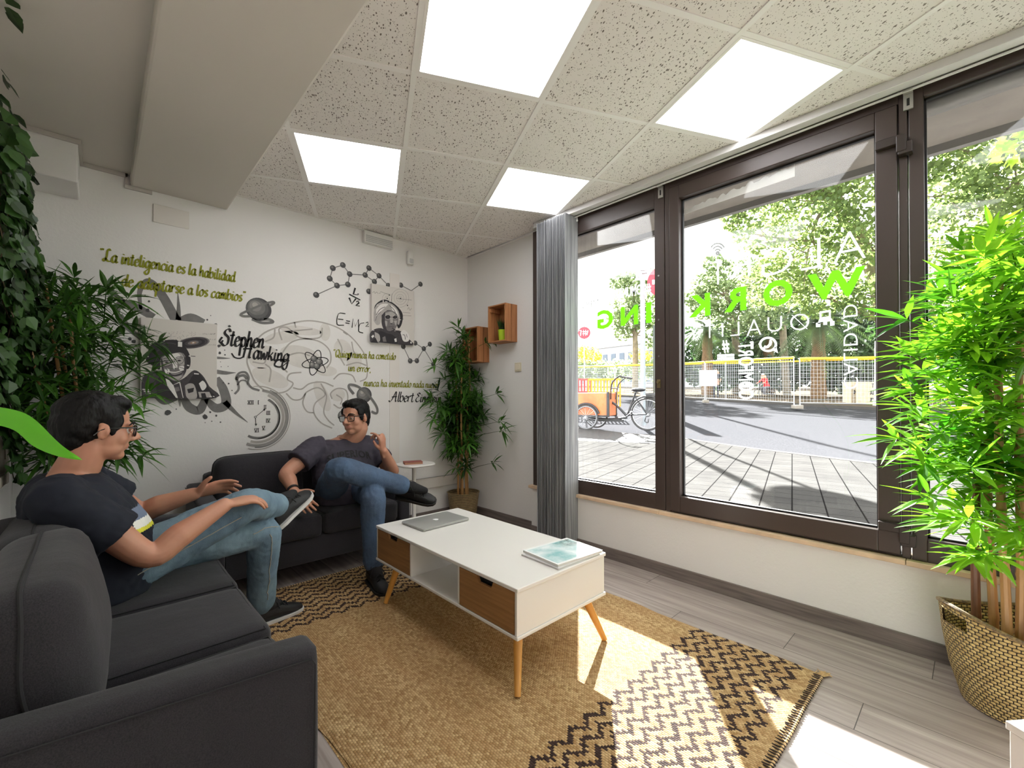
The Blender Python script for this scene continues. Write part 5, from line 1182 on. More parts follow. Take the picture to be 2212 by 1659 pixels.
# ================================================================ the street outside (rises gently away from the shop)
def gz(x, y):
    t = x * math.cos(_yaw) + y * math.sin(_yaw); return .37 + .042 * max(0, t - 7)
def gp(u, t, dz=0): p = atD(u, CYP, t); p.z = gz(p.x, p.y) + dz; return p
def m_pave():
    q = NT('pavement_tiles'); v = q.obj(); rr = q.mapping(v, (1, 1, 1), (0, 0, math.radians(-14))); s = q.n('SeparateXYZ'); q.l(rr, s.inputs[0])
    fx = q.math('FRACT', q.math('DIVIDE', s.outputs[0], .2)); fy = q.math('FRACT', q.math('DIVIDE', s.outputs[1], .2)); g = q.math('MAXIMUM', q.math('LESS_THAN', fx, .05), q.math('LESS_THAN', fy, .05))
    f2 = q.math('FRACT', q.math('DIVIDE', s.outputs[0], .05)); g2 = q.math('MULTIPLY', q.math('LESS_THAN', f2, .25), .4); n = q.noise(v, 3, 4); n2 = q.noise(v, 60, 2)
    c = q.mix(q.step(n, .3, .7), lin((58, 57, 56)), lin((68, 67, 65))); c = q.mix(q.math('MAXIMUM', g, g2), c, lin((26, 25, 25))); q.l(c, q.b.inputs['Base Color']); q.b.inputs['Roughness'].default_value = .9; q.b.inputs['Specular IOR Level'].default_value = 0
    q.bump(q.math('SUBTRACT', q.math('MULTIPLY', n2, .3), q.math('MAXIMUM', g, g2)), .5, .006); return q.m
M_PAVE = m_pave(); M_ROAD = mat('asphalt', (58, 58, 60), .9, var=.2, vscale=40, bump=.5, bscale=120, bdist=.01, spec=0); M_DIRT = mat('dirt_path', (80, 72, 62), .95, spec=0, var=.15, vscale=2); M_KERB = mat('kerb_granite', (76, 74, 72), .9, spec=0, var=.1, vscale=12); M_ASPD = mat('asphalt_patch', (40, 38, 37), .75, var=.2, vscale=30)
def quadstrip(name, L, R, n, m_, dz, label=None):
    # ground between two polylines given as (u, t)
    b = MB(); A = [gp(u, t, dz) for u, t in L]; B = [gp(u, t, dz) for u, t in R]; K = len(A); k2 = n; vs = []
    for i in range(K):
        for j in range(k2 + 1):
            p = A[i].lerp(B[i], j / k2); p.z = gz(p.x, p.y) + dz; vs.append(p)
    b.add(vs, [(i * (k2 + 1) + j, i * (k2 + 1) + j + 1, (i + 1) * (k2 + 1) + j + 1, (i + 1) * (k2 + 1) + j) for i in range(K - 1) for j in range(k2)])
    o = b.build(name, m_, smooth=60); return struct(o)
near = [(4200, 1.5), (2700, 3.0), (2212, 4.0), (1899, 5.2), (1640, 6.7), (1473, 8.05), (1350, 8.8), (1200, 10.5), (1100, 13), (1020, 18)]
nearP = [gp(u, t) for u, t in near]
b = MB(); fa = [Vector((3.0, -9, .37)), Vector((3.0, -4, .37)), Vector((3.0, -1, .37)), Vector((3.0, .5, .37)), Vector((3.0, 1.5, .37)), Vector((3.0, 2.6, .37)), Vector((3.0, 4, .37)), Vector((3.0, 6, .37)), Vector((3.0, 9, .37)), Vector((3.0, 16, .37))]
vs = []
for i in range(10):
    for j in range(9): p = fa[i].lerp(nearP[i], j / 8); p.z = gz(p.x, p.y); vs.append(p)
b.add(vs, [(i * 9 + j, i * 9 + j + 1, (i + 1) * 9 + j + 1, (i + 1) * 9 + j) for i in range(9) for j in range(8)]); struct(b.build('floor_sidewalk', M_PAVE, smooth=60))
farl = [(4200, 8), (2900, 11), (2212, 13.8), (1899, 16.0), (1640, 20.5), (1477, 25), (1350, 29), (1200, 34), (1100, 38), (1020, 42)]
quadstrip('floor_road', near, farl, 14, M_ROAD, -.06)
beyond = [(6000, 40), (4000, 50), (2700, 60), (2000, 66), (1700, 70), (1477, 74), (1350, 78), (1200, 82), (1100, 86), (1020, 90)]
quadstrip('floor_path', farl, beyond, 10, M_DIRT, .04)
for nm, pl, w in (('trim_kerb', near, -.13), ('trim_kerb', farl, .2)):
    b = MB(); pts = [gp(u, t) for u, t in pl]; rs = []
    for i, p in enumerate(pts):
        d = (pts[min(i + 1, 9)] - pts[max(i - 1, 0)]); d.z = 0; d.normalize(); n = Vector((d.y, -d.x, 0)) * w * (1 if d.y > 0 else 1)
        rs.append([p + Vector((0, 0, -.08)), p + n + Vector((0, 0, -.08)), p + n + Vector((0, 0, .045 if w > 0 else .004)), p + Vector((0, 0, .045 if w > 0 else .004))])
    struct(b.rings(rs).build(nm, M_KERB, smooth=0))
b = MB(); b.poly([gp(u, t, .004) for u, t in ((1150, 8.0), (1300, 7.6), (1440, 7.3), (1452, 8.05), (1340, 8.75), (1180, 10.4))][::-1]); struct(b.build('floor_patch', M_ASPD, smooth=0))
# --- temporary fence panels
M_GALV = mat('galvanised', (176, 180, 182), .4, .6); M_YEL = mat('yellow_rail', (244, 202, 40), .5); M_CONC = mat('concrete_foot', (132, 126, 116), .85)
def panel(p, q, H, label):
    t = thing('temporary_fence', p.lerp(q, .5), label, 'fence', 'temporary mesh fence panels'); up = Vector((0, 0, 1))
    for e in (p, q): MB().tube([e, e + up * H], .021, 8).build('post', M_GALV, t)
    b = MB(); b.tube([p + up * (H - .03), q + up * (H - .03)], .02, 8); b.tube([p + up * .22, q + up * .22], .018, 8); b.build('frame_tube', M_GALV, t)
    b = MB(); b.tube([p + up * (H - .02), q + up * (H - .02)], .048, 10); b.build('top_rail', M_YEL, t)
    b = MB(); L = (q - p).length; n = int(L / .105); d = (q - p) / n
    for k in range(1, n): b.bar(p + d * k + up * .22, p + d * k + up * (H - .03), .006, .006)
    m = int((H - .25) / .13)
    for k in range(1, m): z = .22 + (H - .25) * k / m; b.bar(p + up * z, q + up * z, .006, .006)
    b.build('mesh_infill', M_GALV, t, smooth=0)
    return t
def foot(p, label):
    t = thing('concrete_block', p, label, 'concrete block', 'concrete feet of the fence')
    MB().cbox(p + Vector((0, 0, .07)), (.62, .24, .14), Matrix.Rotation(.5, 3, 'Z')).build('block', M_CONC, t, smooth=0, bev=.02)
fp = [(1120, 33), (1215, 29.5), (1330, 26), (1437, 23), (1525, 20.2), (1718, 16.1)]
for i in range(5):
    lab = ('mesh fence panel with yellow rail at the far left, behind the cargo tricycle', 'mesh fence panel with yellow rail behind the orange barrier', 'mesh fence panel with yellow rail behind the grey sign pole', 'mesh fence panel with yellow rail behind the brown window mullion', 'wide mesh fence panel with yellow rail and white notice')[i]
    panel(gp(*fp[i], .05 if fp[i][1] > 24 else 0), gp(fp[i + 1][0] - 3, fp[i + 1][1] + .1), 1.9, lab)
fp2 = [(1728, 16.0), (1905, 15.2), (2130, 13.6), (2420, 12)]
for i in range(3): panel(gp(*fp2[i]), gp(fp2[i + 1][0] - 4, fp2[i + 1][1]), 1.85, ('mesh fence panel in front of the painted concrete blocks', 'mesh fence panel seen behind the right bamboo', 'mesh fence panel beyond the right edge')[i])
foot(gp(1722, 16.05), 'concrete block under the fence posts at the kerb'); foot(gp(1524, 20.2), 'concrete block under the fence post with the white notice')
for i, (a, c) in enumerate((((1180, 36), (1330, 33)), ((1330, 33), (1478, 30)), ((1478, 30), (1640, 27)), ((1640, 27), (1825, 23.5)), ((1825, 23.5), (2040, 21)))):
    panel(gp(*a), gp(*c), 2.15, ('farthest fence panel behind the orange barrier', 'rear fence panel beyond the sign pole', 'rear fence panel behind the standing pedestrian', 'rear fence panel behind the cycling child', 'rear fence panel behind the painted concrete blocks')[i])
t = thing('notice', gp(1530, 19.9, 1.0), 'white notice tied to the mesh fence', 'notice'); c = gp(1531, 19.9); MB().bar(c + Vector((-.35, .28, 1.15)), c + Vector((.3, -.26, 1.15)), .008, .72).build('sheet', M_H, t, smooth=0)
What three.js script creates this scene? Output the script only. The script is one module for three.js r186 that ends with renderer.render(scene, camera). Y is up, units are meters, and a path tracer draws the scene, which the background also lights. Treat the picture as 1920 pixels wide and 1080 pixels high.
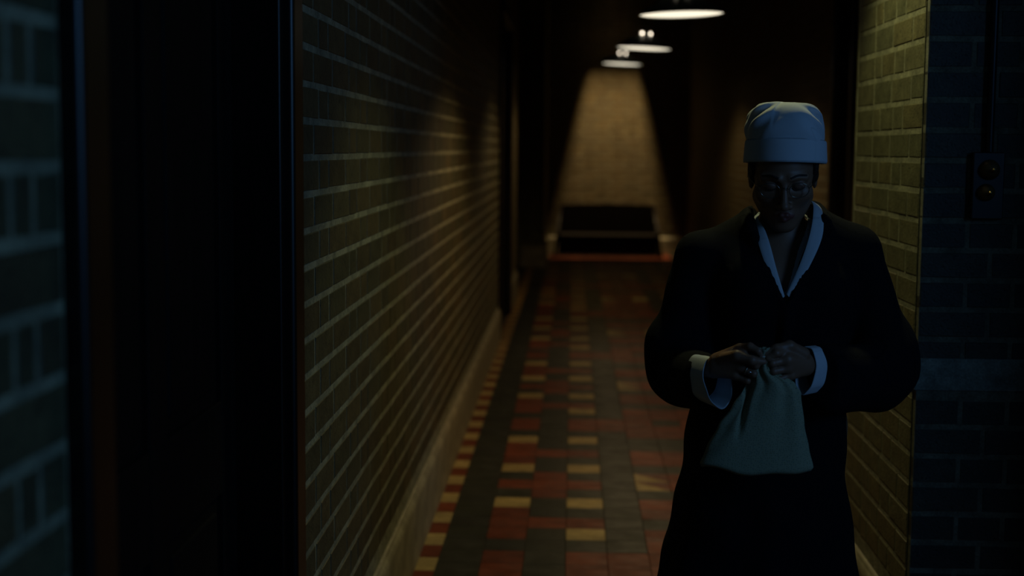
import * as THREE from 'three';
import { RoundedBoxGeometry } from 'three/addons/geometries/RoundedBoxGeometry.js';
import { mergeGeometries } from 'three/addons/utils/BufferGeometryUtils.js';
import { RectAreaLightUniformsLib } from 'three/addons/lights/RectAreaLightUniformsLib.js';

// ---------------------------------------------------------------- camera, sky, exposure
const scene = new THREE.Scene();
const camera = new THREE.PerspectiveCamera(23.05, 16 / 9, 0.05, 80);
camera.position.set(0, 1.53, 0);
camera.rotation.set(-0.09896, 0.04242, 0.00785, 'YXZ');
camera.updateMatrixWorld();
camera.focus = 3.3; camera.userData.fStop = 2.2;
scene.background = new THREE.Color(0.0006, 0.001, 0.002);           // night sky outside, the house is closed
RectAreaLightUniformsLib.init();
const renderer = new THREE.WebGLRenderer({ antialias: true });
renderer.toneMapping = THREE.LinearToneMapping;
renderer.toneMappingExposure = 1.0;
renderer.shadowMap.enabled = true;

// light levels of the place
const MOON = { color: [0.17, 0.46, 1.0], level: 4.3 };              // blue night light through the hall window
const WARM = [1.0, 0.72, 0.36], GLOW = [1.2, 1.08, 0.82];
const LAMPS = [                                                     // x, height of rim, depth, candela, tilt, turn, label
  [0.492, 2.15, 6.65, 2.4, 1.6, 0, 'pendant lamp seen largest, its neck cut off by the top of the picture'],
  [0.495, 2.245, 10.25, 1.5, -2.6, 0.3, 'middle one of the three pendant lamps, seen almost edge on'],
  [0.468, 2.36, 14.1, 1.1, -2.6, 0, 'pendant lamp seen smallest, hanging farthest down the corridor'],
  [0.5, 2.66, 4.0, 1.75, 0, 0, 'pendant lamp above the top edge of the picture, lighting the brick pier', 52, [0.95, 0.98, 0.46]],
];
const END_SPOT = 80;

// ---------------------------------------------------------------- helpers
let seed = 20240611;
const rnd = () => { seed = (seed + 0x6D2B79F5) | 0; let t = Math.imul(seed ^ (seed >>> 15), 1 | seed); t = (t + Math.imul(t ^ (t >>> 7), 61 | t)) ^ t; return ((t ^ (t >>> 14)) >>> 0) / 4294967296; };
const rr = (a, b) => a + (b - a) * rnd();
const V = (x, y, z) => new THREE.Vector3(x, y, z);
const names = new Map();
function numbered(name) { const n = names.get(name) || 0; names.set(name, n + 1); return n ? name + '_' + String(n).padStart(3, '0') : name; }
function thing(name, label, category, pos = [0, 0, 0], turn = 0, group, kind) {
  const o = new THREE.Group(); o.name = numbered(name); o.position.set(...pos); o.rotation.y = turn;
  o.userData = { label, category }; if (group) o.userData.group = group; if (kind) o.userData.kind = kind;
  scene.add(o); return o;
}
function part(parent, name, geo, mat, label) {
  const m = new THREE.Mesh(geo, mat); m.name = numbered(name); m.castShadow = m.receiveShadow = true;
  if (label) m.userData.label = label;
  parent.add(m); return m;
}
const merge = l => mergeGeometries(l.map(g => { const c = g.index ? g.toNonIndexed() : g; for (const k of Object.keys(c.attributes)) if (!['position', 'normal', 'uv', 'color'].includes(k)) c.deleteAttribute(k); return c; }));
function boxUV(g, s = 1) {                                          // uv in metres, by the main direction of each face
  const p = g.attributes.position, n = g.attributes.normal, uv = new Float32Array(p.count * 2);
  for (let i = 0; i < p.count; i++) {
    const ax = Math.abs(n.getX(i)), ay = Math.abs(n.getY(i)), az = Math.abs(n.getZ(i));
    const [a, b] = ax > ay && ax > az ? [p.getZ(i), p.getY(i)] : ay > az ? [p.getX(i), p.getZ(i)] : [p.getX(i), p.getY(i)];
    uv[2 * i] = a * s; uv[2 * i + 1] = b * s;
  }
  g.setAttribute('uv', new THREE.BufferAttribute(uv, 2)); return g;
}
function box(x0, x1, y0, y1, z0, z1, r = 0) {
  const w = x1 - x0, h = y1 - y0, d = z1 - z0;
  const g = r ? new RoundedBoxGeometry(w, h, d, 2, r) : new THREE.BoxGeometry(w, h, d);
  g.translate((x0 + x1) / 2, (y0 + y1) / 2, (z0 + z1) / 2); return boxUV(g);
}
const tube = (pts, r, n = 24, m = 8, closed = false) => new THREE.TubeGeometry(new THREE.CatmullRomCurve3(pts.map(p => V(...p)), closed), n, r, m, closed);
function noiseTexture(size, fn, srgb, rx = 1, ry = 1) {
  const d = new Uint8Array(size * size * 4);
  for (let y = 0; y < size; y++) for (let x = 0; x < size; x++) { const c = fn(x / size, y / size), i = 4 * (y * size + x); for (let k = 0; k < 3; k++) d[i + k] = Math.max(0, Math.min(255, c[k] * 255)); d[i + 3] = 255; }
  const t = new THREE.DataTexture(d, size, size); t.wrapS = t.wrapT = THREE.RepeatWrapping; t.magFilter = THREE.LinearFilter; t.repeat.set(rx, ry);
  if (srgb) t.colorSpace = THREE.SRGBColorSpace; t.needsUpdate = true; return t;
}
const hash = (x, y, s) => { let h = Math.imul(x, 374761393) + Math.imul(y, 668265263) + Math.imul(s, 2147483647 - 1013); h = Math.imul(h ^ (h >>> 13), 1274126177); return ((h ^ (h >>> 16)) >>> 0) / 4294967296; };
function vnoise(u, v, n, s, m = n) {                                // tiling value noise
  const x = u * n, y = v * m, i = Math.floor(x), j = Math.floor(y), a = x - i, b = y - j, fa = a * a * (3 - 2 * a), fb = b * b * (3 - 2 * b);
  const h = (p, q) => hash(((p % n) + n) % n, ((q % m) + m) % m, s);
  return (h(i, j) * (1 - fa) + h(i + 1, j) * fa) * (1 - fb) + (h(i, j + 1) * (1 - fa) + h(i + 1, j + 1) * fa) * fb;
}
const fbm = (u, v, n, s) => 0.5 * vnoise(u, v, n, s) + 0.28 * vnoise(u, v, n * 2, s + 1) + 0.22 * vnoise(u, v, n * 5, s + 2);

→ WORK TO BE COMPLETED
Go through the records and gather the lines that hold "renderer".

→ SOLUTION FOR THIS EXERCISE
What three.js script creates this scene? Output the script only. The script is one module for three.js r186 that ends with renderer.render(scene, camera). Y is up, units are meters, and a path tracer draws the scene, which the background also lights. Treat the picture as 1920 pixels wide and 1080 pixels high.
const renderer = new THREE.WebGLRenderer({ antialias: true });
renderer.toneMapping = THREE.LinearToneMapping;
renderer.toneMappingExposure = 1.0;
renderer.shadowMap.enabled = true;